Entre los dos grandes océanos y entre el norte poderoso y el sur ansioso, se dice que México puede entrar a una era de prosperidad social, sostenida en una economía dinámica y renovada. Para no poner en riesgo equilibrios tan costosamente alcanzados, la sociedad tiene que asumir lo que sus dirigencias se han obstinado en negar por lustros: para mejorar se requiere una economía pública fuerte y flexible, capaz no sólo de afrontar sus enormes déficits, sus carencias ignominiosas y sus injusticias fehacientes sino poder crear las condiciones para aprovechar el cambio estructural como el que ahora se promete.

Una economía pública, capaz de construir y de proveer los bienes públicos indispensables para que todas las comunidades que conforman la nación puedan reproducirse e inscribirse en oleadas de cambio, no puede ni siquiera ser imaginada con el aparato estatal prevaleciente.

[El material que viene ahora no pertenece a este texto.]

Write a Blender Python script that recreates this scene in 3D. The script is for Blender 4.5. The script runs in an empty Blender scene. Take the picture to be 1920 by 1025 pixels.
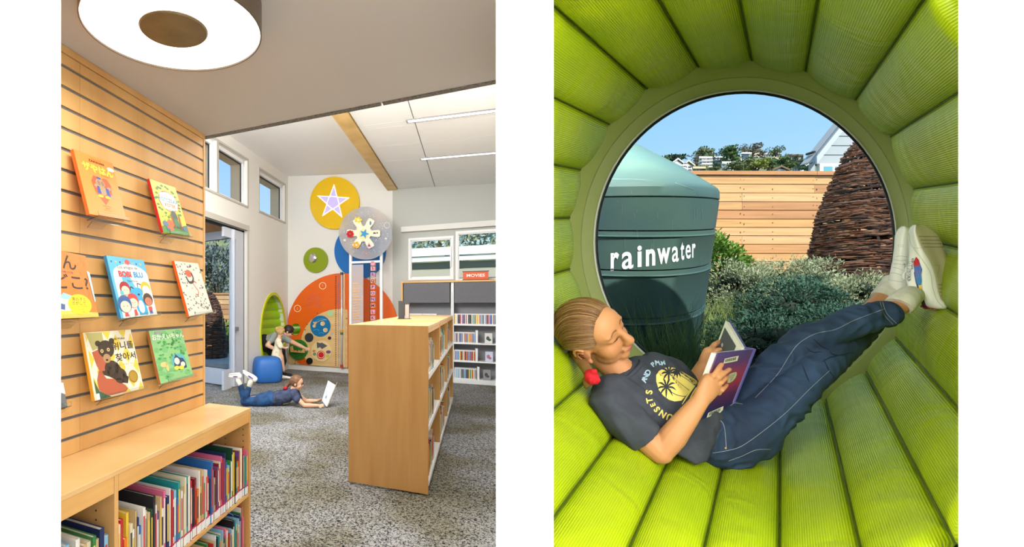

Requerimos un Estado saludable política e institucionalmente, por ello capacitado para promover consensos y acciones cooperativas entre sectores y grupos sociales. Inimaginable sin recursos provenientes de la contribución efectiva de todos, con criterios de equidad y justicia fiscal y social, que programe sus gastos y transparente sus acciones y políticas y que, sin ambages, contribuye en un ejercicio de planeación nacional que empiece por un programa nacional de inversiones para dar sustento y sentido a la recuperación.

En otras palabras: sin un Estado activo, dispuesto a participar en el proceso de acumulación, no habrá recuperación verdadera; tampoco la habrá sin el concurso comprometido de la empresa y el capital en empeños de renovación e innovación.

Habrá que ver si a la recuperación le sigue un crecimiento sostenido, y si la imprescindible reforma estatal da paso a un efectivo fortalecimiento de los gobiernos y arranca un nuevo episodio de transformación y desarrollo como el que nos llevó a una modernidad inconclusa, pero rica en realizaciones. Nada puede darse por resuelto.